Les musulmans vivant en Europe ont une autre approche du mois sacré de Ramadhan. D'abord son accueil : le 11 ou le 12 août ? Cela n'a rien à voir avec la «nuit du doute», mais plutôt avec le pays d'origine. Explication : une bonne partie des émigrés commence le jeûne et le termine en même temps que le pays d'origine. Même si les imams des mosquées de Paris, Amsterdam ou Berlin annoncent l'entame du mois de jeûne officiellement pour le lendemain, rien n'y fait, une partie non négligeable des musulmans attend l'appel téléphonique venu du bled pour commencer le jeûne. Fuseaux horaires ou pas, observatoires ou calculs astronomiques, rien ne peut convaincre cette «frange» de jeûneurs à croire que la lune tourne autour de la terre et que cette dernière est ronde et tourne sur elle-même. Passons, le mois de Ramadhan entamé, les habitudes et comportements de bien de catégories prennent des tons et couleurs surréalistes. Normal, diriez-vous. Oui, mais allez-y comprendre ces quelques exemples : il y a ceux qui s'abstiennent de boire boissons alcooliques et autres viandes non certifiées hallal sans s'interdire, en journée, une cigarette, un verre d'eau ou un café. Rien à leur reprocher, sauf qu'ils sont les premiers à juger sévèrement ceux de leurs compatriotes qui n'observent pas le Ramadhan et continuent à vivre comme les autres mois de l'année. Ce qui étonne, c'est qu'ils sont convaincus que le seul fait de s'interdire de boire de l'alcool suffit à rendre leur «Ramadhan» acceptable et renforce leur foi religieuse. Mais il y a plus hallucinant : des jeunes voleurs à la tire se targuent d'arrêter leur «métier» en journée.

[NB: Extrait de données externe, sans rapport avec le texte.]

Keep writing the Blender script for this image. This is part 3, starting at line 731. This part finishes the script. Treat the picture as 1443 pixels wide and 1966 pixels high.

 D'autres se limitent à subtiliser le porte-monnaie qu'aux «non musulmans». Ce n'est pas de la blague, mais ce genre de comportements (et de croyances) prête souvent à débat le soir, lorsque les jeux et paris sont ouverts dans les nombreux cafés : loto, poker, baccara et l'inévitable belote. Et ceux qui observent, sérieusement, les règles du jeûne ? Ils sont, bien sûr, majoritaires et supportent, courageusement, les nombreuses contraintes de la société occidentale : rythme de travail inchangé, horaires de travail contraignants pour les ouvriers, conducteurs de transports publics, agents de sécurité, etc. Ils se contentent, en attendant de finir leur boulot, d'un café ou d'un sandwich sur le lieu de travail. Ils mangeront chez eux bien plus tard. Au plan familial et «communautaire», Ramadhan réveille les solidarités, la générosité, les rencontres et les réconciliations. Les mosquées sont inondées de dons et offrandes en aliments : dates, laits et laitages, couscous, chorbas, viandes, gâteaux au profit des sans familles, sans-papiers, qu'ils soient musulmans ou non. A titre d'exemple, la Grande mosquée de Bruxelles offre le repas complet tout au long du mois de jeûne. De leur côté, les nombreuses associations civiles multiplient soirées musicales et repas organisés. C'est souvent l'occasion d'appel à la quête pour tel ou tel besoin ou cause. A Bruxelles, Amsterdam ou Berlin, Ramadhan est l'occasion des invitations entre familles et connaissances_ les week-ends. C'est une sorte de tournante des invitations qui s'installe entre famille. En ce mois sacré, il serait injuste de ne pas citer les efforts des communes à forte présence musulmane pour rendre les choses plus agréables aux musulmans.

 Horaires hebdomadaires des marchés adaptés ; plan de circulation aménagé ; renforcement de la prévention sécuritaire en zone fortement urbanisée ; courrier aux habitants leur souhaitant un bon mois de Ramadhan, les informant par la même occasion des quelques changements ou aménagements dans la vie de la cité, etc. A l'approche de la rupture du jeûne, la vie dans les quartiers à forte présence musulmane ressemble beaucoup à celle du pays. Des attroupements se forment devant les boulangeries et pâtisseries orientales. Il y a de tout : de la zlabia aux gâteaux et pains traditionnels. Ces rassemblements, sans cohue ni bousculades pour les achats, sont l'occasion de prendre des nouvelles des amis et aussi celles du pays. Vers la fin de Ramadhan, les mêmes questions et attitudes reprennent le dessus : il y a ceux qui fêtent l'aïd au jour fixé par les mosquées et ceux qui s'alignent sur le jour du pays d'origine. Ramadhan est toujours sujet à débat sans fin en Occident comme au pays.